Hopefully I can get the rest of what I have to say and show about my new Dolman into this second post (it would seem a bit silly to have 3 posts just about a seemingly simple-ish cape/jacket thing).  It’s probably going to be just a bit long and image-heavy, though.  If you’re just joining me now, this project is for Challenge #20 of the Historical Sew Fortnightly, which is Outerwear.  You can check out Part One of my Dolman adventure here

I’ll start this post off with the required specs for the HSF Challenge:

  • Challenge: #20 – Outerwear
  • Year: 1888
  • Pattern: Ageless Patterns #1271 1888 Plush Wrap
  • Fabric: Cotton Velvet/Velveteen, Silk Charmeuse, woven interfacing
  • Notions: 7 buttons (plus one extra), upholstery braid approx. 7m, bead fringe trim approx. 7m, velvet ribbon approx. 3.5m
  • Historical Accuracy: Ummm……..let’s say 75% – ish?  I used a pattern lifted directly from an original (or supposed to be), a combination of machine & hand sewing, fairly period appropriate or at least plausible fabrics.  However, the trimming isn’t quite right and the fabrics aren’t likely 100% right.
  • Hours to complete: lots over the course of 2 weeks
  • Total cost: I’m going to guess approx. $100 overall, over the course of some years.  The velvet has been in the stash several years, the silk only a few months, the trim was bought for the project.
  • First worn: last weekend – keep reading or scrolling down to see!

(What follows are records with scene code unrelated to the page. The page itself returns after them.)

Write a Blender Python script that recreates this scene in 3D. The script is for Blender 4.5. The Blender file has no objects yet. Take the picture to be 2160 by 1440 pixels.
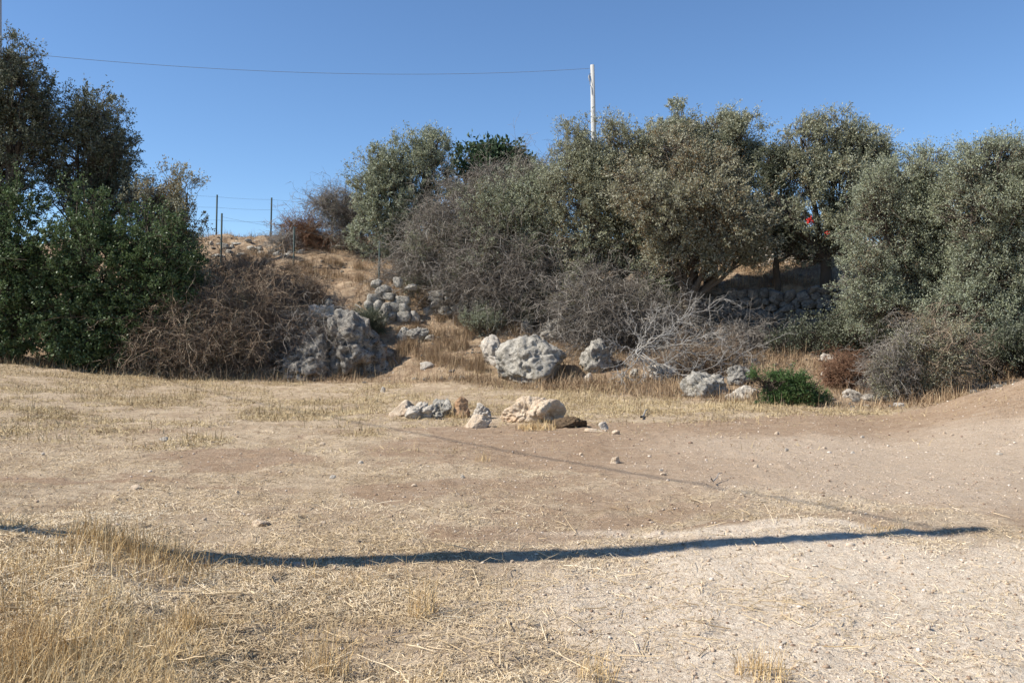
import bpy, bmesh, math
import numpy as np
from mathutils import Vector

# ---------------------------------------------------------------- camera, sky, sun
SC = bpy.context.scene
COL = SC.collection
EYE, F, YH = 1.6, 1800.0, 700.0          # eye height, focal length in photo pixels, horizon row
cam_d = bpy.data.cameras.new('camera'); cam = bpy.data.objects.new('camera', cam_d); COL.objects.link(cam)
cam.location = (0, 0, EYE); cam.rotation_euler = (math.radians(90), 0, 0)
cam_d.sensor_width = 36; cam_d.lens = 36*F/2160; cam_d.shift_y = -(720-YH)/2160
cam_d.clip_start = 0.1; cam_d.clip_end = 3000
SC.camera = cam
EL, AZ = math.radians(43), math.radians(12)     # sun from the left, slightly behind the camera
SUN = np.array([-math.cos(EL)*math.cos(AZ), -math.cos(EL)*math.sin(AZ), math.sin(EL)])
W = bpy.data.worlds.new('World'); SC.world = W; W.use_nodes = True
nt = W.node_tree; nt.nodes.clear()
sky = nt.nodes.new('ShaderNodeTexSky'); sky.sky_type = 'NISHITA'; sky.sun_disc = False
sky.sun_elevation = EL; sky.sun_rotation = math.radians(270-12)
sky.altitude = 1500; sky.air_density = 1.0; sky.dust_density = 0.0; sky.ozone_density = 4.4
bg = nt.nodes.new('ShaderNodeBackground'); bg.inputs[1].default_value = 0.108
wo = nt.nodes.new('ShaderNodeOutputWorld')
hsv = nt.nodes.new('ShaderNodeHueSaturation'); hsv.inputs['Saturation'].default_value = 1.06
nt.links.new(sky.outputs[0], hsv.inputs['Color']); nt.links.new(hsv.outputs[0], bg.inputs[0]); nt.links.new(bg.outputs[0], wo.inputs[0])
sl = bpy.data.lights.new('sun', 'SUN'); sl.energy = 5.0; sl.angle = math.radians(0.53); sl.color = (1.0, 0.94, 0.85)
so = bpy.data.objects.new('sun', sl); COL.objects.link(so)
so.rotation_euler = Vector(SUN).to_track_quat('Z', 'Y').to_euler()
so.location = (-20, -5, 20)
SC.view_settings.view_transform = 'Standard'; SC.view_settings.look = 'None'
SC.view_settings.exposure = 0.62; SC.view_settings.gamma = 1.0
try:
    SC.cycles.max_bounces = 5; SC.cycles.diffuse_bounces = 3; SC.cycles.transmission_bounces = 3
    SC.cycles.transparent_max_bounces = 4
except Exception: pass

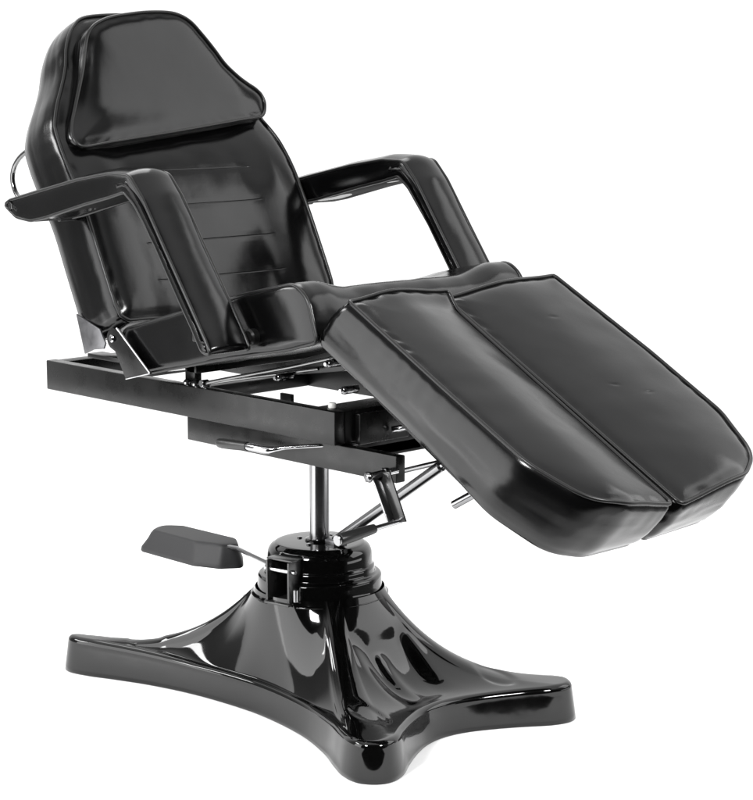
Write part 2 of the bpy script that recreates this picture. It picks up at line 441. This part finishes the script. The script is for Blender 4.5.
# gas strut of the leg rest
st = MB().rod((.045, .01, .383), (.40, -.01, .612), .0125, 28).build('gas_strut', M['steel'], chair)
MB().rod((.39, -.0095, .6055), (.62, -.02, .752), .0075, 20).build('strut_piston', M['chrome'], st)
MB().box((.03, -.012, .3725), (.062, .03, .388), .002).build('strut_foot', M['plate'], st)
MB().rod((.20, .0, .558), (.60, .0, .684), .006).build('release_bar', M['steel'], chair)
MB().rod((.505, -.08, .553), (.62, -.05, .625), .0095).build('leg_rest_handle', M['steel'], chair)
MB().plate([(.59, .60), (.635, .625), (.66, .74), (.62, .75)], -.052, -.04).build('handle_bracket', M['paint'], chair)

# ---- seat
seat_prof = [(-.305, .868, .03), (-.10, .925, .1), (.12, .984, .1), (.283, 1.021, .05), (.322, .995, .06), (.352, .905, .012), (.27, .884, .06), (.09, .848, .1), (-.29, .762, .03)]
SP = round_poly(seat_prof, 260)
def seat_dip(q, i, l):
    x, y, z = q; top = (z - (.82 + .24 * x)) / .07; top = max(0, min(1, top))
    a = abs(y) / .325; d = -.022 * top * (1 - max(0, min(1, (a - .5) / .35)) ** 2 * (3 - 2 * max(0, min(1, (a - .5) / .35))))
    ee = max(0, min(1, (1 - a) / .05)); d += .004 * ee * top
    return np.array([-.25 * d * 0, 0, d])
seat = capped('seat', SP, -.325, .325, chair, M['vinyl'], crown=.003, wr=.0022, seed=3., dip=seat_dip, rows_n=70, cap_puff=.008, fan=True)

# ---- backrest
bo = np.array((-.34, 0, .954)); bv = np.array((-.49, 0, 1.)); bv /= np.linalg.norm(bv); bn = np.array((bv[2], 0, -bv[0]))
BF = (bo, (0, 1, 0), bv, bn)
def nick(u, v, pts):
    return -sum(.0016 * math.exp(-(((u - a) * math.cos(r) + (v - b) * math.sin(r)) / .011) ** 2 - (((v - b) * math.cos(r) - (u - a) * math.sin(r)) / .0028) ** 2) for a, b, r in pts)
def back_n(u, v):
    n = 0.
    if v > .15: w = min(v, .42) - .15; n -= .55 * w * w
    if v > .42: n += .10 * (v - .42)
    a = abs(u)
    n += .014 * sm((a - .155) / .11) - .006
    return n
side = [(.335, .0), (.335, .1), (.334, .2), (.336, .27), (.335, .32), (.330, .37), (.316, .43), (.297, .475), (.271, .52), (.248, .565), (.232, .61), (.213, .645), (.188, .674), (.155, .694), (.09, .702)]
BO = resample(np.vstack([np.array([(-.334, -.03), (-.328, -.062), (-.31, -.075), (-.15, -.076), (0, -.076), (.15, -.076), (.31, -.075), (.328, -.062), (.334, -.03)]),
                         catmull([(x - .014 * sm((y - .4) / .08) * (1 - sm((y - .66) / .04)), y) for x, y in side] + [(0, .704)] + [(-x, y) for x, y in side[::-1]], 10, closed=False)]), 320)
def seamed_vinyl():
    # the same vinyl with straight pressed seams across the centre panel (in the chair's own coordinates)
    m = M['vinyl'].copy(); m.name = 'black_vinyl_seamed'; nt = m.node_tree; bs = nt.nodes['Principled BSDF']
    tc = nt.nodes.new('ShaderNodeTexCoord'); sp = nt.nodes.new('ShaderNodeSeparateXYZ'); nt.links.new(tc.outputs['Object'], sp.inputs[0])
    dt = nt.nodes.new('ShaderNodeVectorMath'); dt.operation = 'DOT_PRODUCT'; dt.inputs[1].default_value = tuple(bv); nt.links.new(tc.outputs['Object'], dt.inputs[0])
    def mt(op, a, b=None, c=None):
        n = nt.nodes.new('ShaderNodeMath'); n.operation = op
        for i, x in enumerate((a, b, c)):
            if x is None: continue
            if hasattr(x, 'links'): nt.links.new(x, n.inputs[i])
            else: n.inputs[i].default_value = x
        return n.outputs[0]
    def ss(x, a, b, p, q):
        n = nt.nodes.new('ShaderNodeMapRange'); n.interpolation_type = 'SMOOTHSTEP'; nt.links.new(x, n.inputs[0])
        for i, w_ in enumerate((a, b, p, q)): n.inputs[i + 1].default_value = w_
        return n.outputs[0]
    v = mt('SUBTRACT', dt.outputs['Value'], float(bo @ bv) + .0115)
    d = mt('PINGPONG', v, .0917 / 2)                       # 0 at each seam
    au = mt('ADD', mt('ABSOLUTE', sp.outputs[1]), mt('GREATER_THAN', v, .33))
    g = mt('MULTIPLY', ss(d, .0, .0026, 1., 0.), ss(au, .185, .2, 1., 0.))
    pull = mt('MULTIPLY', ss(d, .0, .016, 1., 0.), ss(au, .185, .2, 1., 0.))
    h = mt('ADD', mt('MULTIPLY', g, -.0010), mt('MULTIPLY', pull, -.0003))
    bp = nt.nodes.new('ShaderNodeBump'); bp.inputs['Strength'].default_value = 1; bp.inputs['Distance'].default_value = 1
    nt.links.new(h, bp.inputs['Height']); prev = bs.inputs['Normal'].links[0].from_socket
    nt.links.new(prev, bp.inputs['Normal']); nt.links.new(bp.outputs['Normal'], bs.inputs['Normal'])
    return m
back = cushion('backrest', BO, .155, BF, chair, seamed_vinyl(), nf=back_n, puff=.016, lam=.03, edge=.02, bulge=.008, wr=.0014, seed=5., rings=90,
               bf=lambda u, v: .155 - .03 * sm((v - .45) / .25))
# ---- headrest pillow
hp = [(-.308, .365), (-.293, .351), (-.252, .353), (-.133, .366), (.0, .381), (.12, .396), (.199, .406), (.27, .416), (.294, .426), (.307, .452), (.303, .474), (.287, .490), (.262, .503), (.232, .52), (.198, .547), (.165, .588), (.133, .624), (.106, .650),
      (.076, .665), (.04, .672), (-.02, .672), (-.076, .667), (-.131, .659), (-.168, .648), (-.192, .635), (-.209, .615), (-.222, .578), (-.238, .53), (-.268, .465), (-.292, .42), (-.307, .385)]
HO = resample(catmull(hp, 12), 280)
hz = lambda u, v: -.002 + math.sqrt((.24 * (v - .435)) ** 2 + .013 ** 2) + .004 * sm((v - .5) / .2) - .008 * sm((abs(u) - .2) / .1)
head = cushion('head_pillow', HO, .05, BF, chair, M['vinyl'], nf=hz, puff=.012, lam=.022, edge=.008, bulge=.004, wr=.0009, pucker=.0007, seed=8., rings=40, bf=lambda u, v: .05 + .03 * sm((v - .5) / .25))
# ---- chrome ring behind the backrest
b = MB(); cx = []
for k in range(25):
    a = math.pi * (-.5 + k / 24); cx.append((-.74 - .155 * math.cos(a), -.21, 1.18 + .085 * math.sin(a)))
cx = [(-.58, -.21, 1.09)] + cx + [(-.66, -.21, 1.27)]
b.tube(cx, .0062, 12); b.build('rear_handle', M['dark_chrome'], chair)

# ---- back hinge plates
for s in (-1, 1):
    f = lambda a, b_: tuple(sorted((s * a, s * b_)))
    b = MB().plate([(-.455, .893), (-.365, .866), (-.345, .835), (-.352, .822), (-.392, .816), (-.425, .803)], *f(.339, .344), .001)
    p = b.build('backrest_plate', M['plate'], chair)
    MB().box((-.43, f(.29, .332)[0], .793), (-.31, f(.29, .332)[1], .803), .001).build('plate_flange', M['paint'], p)
    e = [(-.306 + .024 * math.cos(math.radians(a)), .850 + .024 * math.sin(math.radians(a))) for a in range(60, 241, 20)]
    b = MB().plate(e + [(-.300, .822), (-.262, .7625), (-.170, .785), (-.288, .876)], *f(.3455, .350), .0008)
    q = b.build('hinge_plate', M['paint'], chair)
    b = MB().tube([(-.292, s * .350, .876), (-.2315, s * .351, .832), (-.172, s * .351, .787)], .0022, 8).tube([(-.172, s * .351, .7865), (-.26, s * .351, .764)], .0018, 8)
    b.build('plate_edge', M['chrome'], q)
    MB().rod((-.308, s * .349, .851), (-.308, s * .357, .851), .009, 16, .003).build('bolt', M['chrome'], q)

# ---- arm rests
arm_prof = [(-.557, 1.146, .006), (-.535, 1.157, .02), (-.419, 1.183, .1), (-.272, 1.215, .1), (-.16, 1.233, .08), (-.088, 1.233, .03), (-.044, 1.187, .08), (.031, 1.082, .1), (.111, .972, .1), (.161, .902, .03), (.178, .873, .02),
            (.148, .880, .02), (.118, .925, .1), (.075, .982, .1), (.000, 1.088, .1), (-.070, 1.172, .08), (-.105, 1.196, .012), (-.16, 1.182, .05), (-.243, 1.164, .1), (-.40, 1.125, .1), (-.455, 1.115, .06), (-.51, 1.120, .03)]
AP = round_poly(arm_prof, 300)
for s in (-1, 1):
    y0, y1 = (-.462, -.356) if s < 0 else (.356, .462)
    a = capped('armrest', AP, y0, y1, chair, M['vinyl'], crown=.013, wr=.0012, seed=10. + s, rows_n=26, cap_puff=.004)
    MB().rod((.165, s * .352, .9), (.165, s * .325, .9), .018, 24, .004).build('arm_mount', M['paint'], a)
    MB().plate([(-.452, 1.112), (-.24, 1.1615), (-.125, 1.188), (-.125, 1.193), (-.24, 1.1665), (-.452, 1.117)], s * .409 - .046, s * .409 + .046).build('arm_matte_board', M['cloth'], a)  # matte board added to keep the floor's reflection off the arm's underside
    MB().rod((-.45, s * .345, 1.118), (-.45, s * .39, 1.118), .009, 16, .002).build('arm_stop', M['rubber'], a)
    MB().box((.02, min(s * .33, s * .385), .88), (.16, max(s * .33, s * .385), .91), .003).build('arm_bracket', M['paint'], a)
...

So, where did I leave off…..oh yeah, the sleeve construction.  I decided probably the easiest way to explain how the sleeves get sewn into the body of the Dolman is to draw a little diagram.  This is an outline tracing of the pattern image, the dotted lines in black and red are my additions.  The dotted black line is the Dolman armhole (probably pretty obvious) and the red dotted line represents how the sleeve is attached to the body of the Dolman.  The space towards the back of the armhole is intentionally not dotted red because the sleeve is not sewn all the way around the armhole.  I hope this makes sense, along with a couple of photos towards the bottom of this post.  If it seems like I’m over-explaining this, it’s really just because of how long it took me to realize how this works, lol.